I spent much of yesterday talking to myself - in my head, at least. I'm told that's a common malady of the single person (hey, at least no one else has to listen to it!). Every time I teach, the critic in my head starts a theological argument - "Did I just teach them heresy?"
The more that I've studied theology, the harder teaching has become. Topics that used to seem so simple have gained a new complexity, a complexity that I usually have to avoid while teaching. Discussing predestination or the premillenial, pretribulational second coming of Christ with 3 year olds isn't exactly an effective teaching strategy. So we simplify.

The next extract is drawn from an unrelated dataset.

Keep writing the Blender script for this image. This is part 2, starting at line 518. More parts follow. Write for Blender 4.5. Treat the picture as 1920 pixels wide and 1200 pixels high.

And then I find myself wondering, "Did I make that TOO simple?" Case in point - yesterday, we talked about salvation in Sunday School. I grew up thinking salvation was a lot more about what I did (said a prayer, believed in God, etc.) than about what God did. Now, when I teach, I focus on the fact that there is nothing I can do. Yet, there is an element of human responsibility - did my teaching exclude that? I also focused a lot on Romans 8:28, that Christ died for us while we were still sinners; we don't have to "clean up" our lives before we come to Christ. But did I teach that too strongly, to the exclusion of the fact that we must be willing to renounce our sin and allow God to remake us?
Sometimes, I think life was a lot easier before seminary. Not really. But at least the conversations in my mind didn't turn into theological arguments!